From: Willy Tarreau <w@1wt.eu>
Date: Tue, 22 Oct 2013 08:38:47 +0200
To: Mark Nottingham <mnot@mnot.net>
Cc: Amos Jeffries <squid3@treenet.co.nz>, ietf-http-wg@w3.org
Message-ID: <20131022063847.GB2204@1wt.eu>
Hi Mark,

On Tue, Oct 22, 2013 at 04:56:04PM +1100, Mark Nottingham wrote:
> Hi Amos,
> 
> On 15/10/2013, at 4:47 PM, Amos Jeffries <squid3@treenet.co.nz> wrote:
> > The proposal is fine from a HTTP/1->HTTP/2 gateway standpoint. But there
> > are some issues that need to be clarified before I would be happy agreeing
> > to it...
> > 
> > What is the proposal for replacing Upgrade+101 status in HTTP/2 ? Some kind
> > of yet to be defined frame?
> 
> There will be no replacement on the wire; protocol negotiation is being moved
> "before" HTTP/2, and so we expect the negotiation mechanisms to be useful for
> several versions of HTTP.

Indeed in my opinion, the intent of 100-continue is more a connection-centric
despite being implemented end-to-end. But the fact that anyone in the middle
can send it proves it's not completely end-to-end. For 101 it's different
though.

> > For Upgrade we have the multiple proxy case.  Where a gateway
> 
> I think you mean "proxy" here
> 
> > is not able to perform the Upgrade itself, but is capable of switching to
> > an opaque tunnel and forwarding bytes to some upstream which *might*. In
> > HTTP/1-only world we passed on the request assured that the peer
> 
> you mean the upstream proxy?

No I really think Amos was talking about a gateway in front of a proxy.
Put haproxy in front of a squid farm for example, that's something common.
Haproxy will understand the Upgrade+101 and will obey by maintaining an
opaque tunnel between the client and the "server" (haproxy's next hop,
here one of the squid). Haproxy in the middle doesn't need to know the
upper protocol, it just knows that both sides agree on the protocol and
that all they want is to speak in this new language.

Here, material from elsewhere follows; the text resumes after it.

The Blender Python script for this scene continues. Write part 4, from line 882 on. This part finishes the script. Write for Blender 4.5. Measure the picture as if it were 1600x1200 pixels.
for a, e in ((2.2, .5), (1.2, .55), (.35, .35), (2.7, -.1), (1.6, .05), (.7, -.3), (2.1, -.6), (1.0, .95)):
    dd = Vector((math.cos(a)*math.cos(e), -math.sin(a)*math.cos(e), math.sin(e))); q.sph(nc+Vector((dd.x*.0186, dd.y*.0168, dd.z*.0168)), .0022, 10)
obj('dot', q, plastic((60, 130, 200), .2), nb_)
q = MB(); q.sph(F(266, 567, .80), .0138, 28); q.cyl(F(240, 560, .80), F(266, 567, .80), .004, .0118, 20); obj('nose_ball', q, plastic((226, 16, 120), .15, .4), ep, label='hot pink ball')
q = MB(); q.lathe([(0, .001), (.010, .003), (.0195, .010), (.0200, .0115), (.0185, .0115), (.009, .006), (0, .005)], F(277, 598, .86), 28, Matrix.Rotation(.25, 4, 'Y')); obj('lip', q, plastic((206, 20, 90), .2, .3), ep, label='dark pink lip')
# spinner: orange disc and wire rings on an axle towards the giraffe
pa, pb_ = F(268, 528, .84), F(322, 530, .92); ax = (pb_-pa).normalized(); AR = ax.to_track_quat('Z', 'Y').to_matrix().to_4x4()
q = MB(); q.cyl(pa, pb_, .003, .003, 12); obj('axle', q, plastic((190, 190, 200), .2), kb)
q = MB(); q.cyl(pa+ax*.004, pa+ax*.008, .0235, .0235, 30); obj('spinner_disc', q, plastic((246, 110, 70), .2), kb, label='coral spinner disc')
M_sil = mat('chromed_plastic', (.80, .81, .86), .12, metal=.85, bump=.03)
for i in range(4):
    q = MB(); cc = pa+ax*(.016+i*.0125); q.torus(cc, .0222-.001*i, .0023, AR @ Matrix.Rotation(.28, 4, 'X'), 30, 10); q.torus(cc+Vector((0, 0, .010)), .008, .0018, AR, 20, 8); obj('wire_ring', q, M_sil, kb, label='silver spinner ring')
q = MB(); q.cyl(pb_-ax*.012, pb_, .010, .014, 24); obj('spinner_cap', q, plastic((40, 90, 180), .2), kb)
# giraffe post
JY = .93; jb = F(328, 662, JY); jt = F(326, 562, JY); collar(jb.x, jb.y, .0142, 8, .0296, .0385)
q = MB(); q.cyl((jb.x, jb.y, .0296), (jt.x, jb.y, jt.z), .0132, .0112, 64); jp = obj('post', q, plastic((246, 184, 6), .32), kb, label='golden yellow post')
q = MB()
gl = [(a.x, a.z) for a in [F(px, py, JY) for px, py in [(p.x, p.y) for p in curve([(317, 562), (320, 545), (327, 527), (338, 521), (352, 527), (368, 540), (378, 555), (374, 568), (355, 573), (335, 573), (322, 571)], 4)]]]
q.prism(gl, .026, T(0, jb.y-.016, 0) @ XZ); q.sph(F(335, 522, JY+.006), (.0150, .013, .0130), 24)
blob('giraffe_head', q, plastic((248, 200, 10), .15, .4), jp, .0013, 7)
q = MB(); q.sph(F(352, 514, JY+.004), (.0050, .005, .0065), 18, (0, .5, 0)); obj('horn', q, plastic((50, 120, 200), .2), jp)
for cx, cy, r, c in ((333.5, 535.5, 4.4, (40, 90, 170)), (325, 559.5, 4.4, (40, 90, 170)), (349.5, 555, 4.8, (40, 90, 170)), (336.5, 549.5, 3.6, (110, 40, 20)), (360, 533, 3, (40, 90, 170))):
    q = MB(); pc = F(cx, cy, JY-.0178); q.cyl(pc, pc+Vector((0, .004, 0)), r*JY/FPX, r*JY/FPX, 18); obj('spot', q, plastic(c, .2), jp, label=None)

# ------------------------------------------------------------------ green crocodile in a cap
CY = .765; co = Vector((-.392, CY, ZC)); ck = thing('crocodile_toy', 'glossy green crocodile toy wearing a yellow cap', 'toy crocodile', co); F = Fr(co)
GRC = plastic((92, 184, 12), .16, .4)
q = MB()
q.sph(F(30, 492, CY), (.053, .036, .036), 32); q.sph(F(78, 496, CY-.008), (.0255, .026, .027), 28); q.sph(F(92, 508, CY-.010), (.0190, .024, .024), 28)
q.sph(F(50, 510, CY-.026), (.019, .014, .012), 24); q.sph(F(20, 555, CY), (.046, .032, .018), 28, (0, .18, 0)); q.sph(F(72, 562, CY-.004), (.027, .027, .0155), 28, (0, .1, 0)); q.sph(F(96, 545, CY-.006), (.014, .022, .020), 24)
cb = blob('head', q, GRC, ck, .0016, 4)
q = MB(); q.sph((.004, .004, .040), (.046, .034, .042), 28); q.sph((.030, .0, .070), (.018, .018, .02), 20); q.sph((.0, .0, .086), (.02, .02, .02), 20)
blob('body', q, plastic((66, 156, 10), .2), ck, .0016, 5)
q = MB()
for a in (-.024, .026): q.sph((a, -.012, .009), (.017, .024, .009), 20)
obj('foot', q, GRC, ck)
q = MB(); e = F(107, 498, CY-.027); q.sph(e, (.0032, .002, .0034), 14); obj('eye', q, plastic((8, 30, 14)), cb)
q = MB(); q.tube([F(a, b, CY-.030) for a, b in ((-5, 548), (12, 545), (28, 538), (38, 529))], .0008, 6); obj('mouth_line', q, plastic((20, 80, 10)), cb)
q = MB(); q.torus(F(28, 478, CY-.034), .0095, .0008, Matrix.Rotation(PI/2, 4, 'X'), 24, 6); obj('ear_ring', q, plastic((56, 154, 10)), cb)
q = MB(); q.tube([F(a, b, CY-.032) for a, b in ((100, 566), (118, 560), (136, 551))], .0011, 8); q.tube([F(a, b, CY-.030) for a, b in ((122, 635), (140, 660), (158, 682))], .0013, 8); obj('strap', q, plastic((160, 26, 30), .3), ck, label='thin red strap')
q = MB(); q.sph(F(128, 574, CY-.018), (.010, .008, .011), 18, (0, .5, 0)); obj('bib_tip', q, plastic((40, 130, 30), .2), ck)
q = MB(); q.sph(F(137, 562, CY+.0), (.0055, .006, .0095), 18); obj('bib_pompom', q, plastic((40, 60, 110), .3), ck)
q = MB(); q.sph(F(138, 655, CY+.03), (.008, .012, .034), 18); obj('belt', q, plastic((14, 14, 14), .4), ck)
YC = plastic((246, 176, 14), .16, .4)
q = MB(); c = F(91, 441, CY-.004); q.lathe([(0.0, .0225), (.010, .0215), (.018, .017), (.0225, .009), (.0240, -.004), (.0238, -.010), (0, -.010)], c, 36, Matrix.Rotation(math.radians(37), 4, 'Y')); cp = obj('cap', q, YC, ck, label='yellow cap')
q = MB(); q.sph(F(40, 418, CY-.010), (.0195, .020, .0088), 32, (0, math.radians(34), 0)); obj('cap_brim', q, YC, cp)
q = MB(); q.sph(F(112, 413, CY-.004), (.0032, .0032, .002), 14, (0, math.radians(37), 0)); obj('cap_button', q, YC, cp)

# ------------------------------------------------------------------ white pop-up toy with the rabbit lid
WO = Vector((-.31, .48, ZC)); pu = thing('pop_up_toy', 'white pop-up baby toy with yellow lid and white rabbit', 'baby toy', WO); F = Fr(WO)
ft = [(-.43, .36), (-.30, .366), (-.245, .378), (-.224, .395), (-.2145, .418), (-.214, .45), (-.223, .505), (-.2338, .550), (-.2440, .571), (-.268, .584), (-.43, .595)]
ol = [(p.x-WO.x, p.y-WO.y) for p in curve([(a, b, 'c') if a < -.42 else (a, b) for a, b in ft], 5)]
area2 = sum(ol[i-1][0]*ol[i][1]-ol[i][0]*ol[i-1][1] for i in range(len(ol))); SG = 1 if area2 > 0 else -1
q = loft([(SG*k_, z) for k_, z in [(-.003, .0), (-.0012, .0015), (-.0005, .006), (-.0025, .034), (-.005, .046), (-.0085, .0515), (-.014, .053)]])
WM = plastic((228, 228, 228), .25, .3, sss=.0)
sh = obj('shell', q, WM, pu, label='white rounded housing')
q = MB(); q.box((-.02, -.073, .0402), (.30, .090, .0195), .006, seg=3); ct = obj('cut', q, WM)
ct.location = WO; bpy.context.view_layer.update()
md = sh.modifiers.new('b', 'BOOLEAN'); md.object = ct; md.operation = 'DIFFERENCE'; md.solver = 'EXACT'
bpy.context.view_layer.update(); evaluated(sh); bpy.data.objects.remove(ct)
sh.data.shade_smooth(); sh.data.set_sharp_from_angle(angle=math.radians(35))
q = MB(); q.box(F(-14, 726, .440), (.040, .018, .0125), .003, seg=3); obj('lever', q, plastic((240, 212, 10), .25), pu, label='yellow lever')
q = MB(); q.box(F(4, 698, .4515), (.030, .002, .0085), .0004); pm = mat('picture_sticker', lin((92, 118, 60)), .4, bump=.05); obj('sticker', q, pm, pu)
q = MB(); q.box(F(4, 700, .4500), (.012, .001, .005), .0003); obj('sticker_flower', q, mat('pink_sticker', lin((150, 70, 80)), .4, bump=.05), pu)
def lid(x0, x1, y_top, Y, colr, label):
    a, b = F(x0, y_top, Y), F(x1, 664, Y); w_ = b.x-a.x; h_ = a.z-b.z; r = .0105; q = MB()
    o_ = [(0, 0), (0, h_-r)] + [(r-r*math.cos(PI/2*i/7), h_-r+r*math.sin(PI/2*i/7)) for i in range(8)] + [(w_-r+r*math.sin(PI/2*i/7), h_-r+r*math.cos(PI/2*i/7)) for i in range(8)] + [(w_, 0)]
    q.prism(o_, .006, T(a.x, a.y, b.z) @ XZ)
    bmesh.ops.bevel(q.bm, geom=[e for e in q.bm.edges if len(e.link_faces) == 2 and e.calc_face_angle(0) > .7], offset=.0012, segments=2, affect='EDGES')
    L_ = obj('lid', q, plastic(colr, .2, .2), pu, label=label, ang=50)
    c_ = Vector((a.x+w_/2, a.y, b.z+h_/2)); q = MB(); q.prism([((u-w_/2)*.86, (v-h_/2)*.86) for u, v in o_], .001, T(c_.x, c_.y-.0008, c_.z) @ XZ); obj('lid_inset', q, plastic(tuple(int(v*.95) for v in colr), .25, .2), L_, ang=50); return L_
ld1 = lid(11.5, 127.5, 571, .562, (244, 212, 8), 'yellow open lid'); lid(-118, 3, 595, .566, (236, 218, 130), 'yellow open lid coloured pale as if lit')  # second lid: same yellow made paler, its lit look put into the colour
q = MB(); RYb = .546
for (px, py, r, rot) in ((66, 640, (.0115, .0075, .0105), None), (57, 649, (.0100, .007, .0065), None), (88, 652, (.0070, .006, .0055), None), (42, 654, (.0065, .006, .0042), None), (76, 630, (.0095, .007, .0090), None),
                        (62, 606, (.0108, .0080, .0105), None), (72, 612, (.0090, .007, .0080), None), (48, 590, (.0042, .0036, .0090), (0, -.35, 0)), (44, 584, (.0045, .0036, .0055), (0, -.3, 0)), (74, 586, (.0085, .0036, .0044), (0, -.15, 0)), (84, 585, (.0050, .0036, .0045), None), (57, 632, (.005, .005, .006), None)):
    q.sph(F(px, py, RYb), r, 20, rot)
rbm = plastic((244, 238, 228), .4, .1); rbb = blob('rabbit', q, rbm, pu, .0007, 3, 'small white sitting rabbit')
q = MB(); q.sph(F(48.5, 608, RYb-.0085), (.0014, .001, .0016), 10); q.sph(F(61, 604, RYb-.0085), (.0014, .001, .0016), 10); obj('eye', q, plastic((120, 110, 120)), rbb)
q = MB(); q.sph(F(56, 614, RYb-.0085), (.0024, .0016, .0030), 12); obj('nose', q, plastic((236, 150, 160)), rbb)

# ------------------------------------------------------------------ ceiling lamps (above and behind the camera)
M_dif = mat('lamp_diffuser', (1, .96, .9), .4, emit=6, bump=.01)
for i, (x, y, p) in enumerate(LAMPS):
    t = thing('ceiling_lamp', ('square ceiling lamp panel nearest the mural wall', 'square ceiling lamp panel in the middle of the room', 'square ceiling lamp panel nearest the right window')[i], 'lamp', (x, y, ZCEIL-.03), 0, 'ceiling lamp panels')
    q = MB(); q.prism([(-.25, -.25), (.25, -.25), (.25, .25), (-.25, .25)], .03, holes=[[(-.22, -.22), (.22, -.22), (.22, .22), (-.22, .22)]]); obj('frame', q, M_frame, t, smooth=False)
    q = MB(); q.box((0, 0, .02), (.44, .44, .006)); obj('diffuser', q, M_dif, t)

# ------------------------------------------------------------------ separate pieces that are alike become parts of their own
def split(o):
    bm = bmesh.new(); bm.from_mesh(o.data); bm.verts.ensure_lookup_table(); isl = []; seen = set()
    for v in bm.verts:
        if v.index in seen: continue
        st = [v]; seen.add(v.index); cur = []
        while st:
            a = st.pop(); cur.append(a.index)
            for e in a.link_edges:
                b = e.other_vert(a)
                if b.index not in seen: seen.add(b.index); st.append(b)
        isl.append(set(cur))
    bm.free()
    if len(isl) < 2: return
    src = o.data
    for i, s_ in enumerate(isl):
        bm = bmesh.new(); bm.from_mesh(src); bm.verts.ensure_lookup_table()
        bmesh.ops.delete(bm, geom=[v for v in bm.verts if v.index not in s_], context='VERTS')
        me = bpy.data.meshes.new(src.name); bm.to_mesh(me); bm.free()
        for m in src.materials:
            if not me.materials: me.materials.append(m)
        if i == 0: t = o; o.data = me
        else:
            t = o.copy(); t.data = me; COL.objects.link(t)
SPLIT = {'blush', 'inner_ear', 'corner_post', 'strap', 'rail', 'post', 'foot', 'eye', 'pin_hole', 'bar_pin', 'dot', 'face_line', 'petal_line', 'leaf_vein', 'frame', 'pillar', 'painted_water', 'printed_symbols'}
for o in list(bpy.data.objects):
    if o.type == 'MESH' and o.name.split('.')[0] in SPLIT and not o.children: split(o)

> > would understand it, but in the new world the upstream may not necessarily
> > speak HTTP/1.
> 
> Why? For the foreseeable future, it'll need to.

Indeed I fail to see the problematic case, considering that we don't need
to upgrade from 1.1 to 1.1, so the upgrade will be from 1 to 2, thus we
won't see 100 passing through anymore.

> > So what HTTP/2 feature is to be used to negotiate between two HTTP/2 peers
> > for converting the stream to an opaque set of DATA and having the upstream
> > perform the Upgrade?
> 
> I think you're making an argument that HTTP/2 needs something like CONNECT,
> not that we need Upgrade (if I understand correctly). And, maybe doing some
> endgame planning on how this protocol will work without HTTP/1 generally.
> 
> > What is the proposal for HTTP2->HTTP/1 gateways to save bandwidth where
> > Expect:100-continue was previously working?
> >   Do 2->1 protocol gateways always use Expect:100-continue on the HTTP/1
> >   mapping? or are we all expected to be happy with a single HTTP/2 hop
> >   somewhere on the chain resulting in HTTP/1 backend hops being flooded
> >   with avoidable payload?
> 
> I'm inclined to specify some heuristics about payload size (where available;
> it usually is, thanks to most servers requiring C-L) and use of Expect:
> 100-continue.

Probably we should consult the browser guys and suggest implementing the
same heuristics they've been using for ages on this.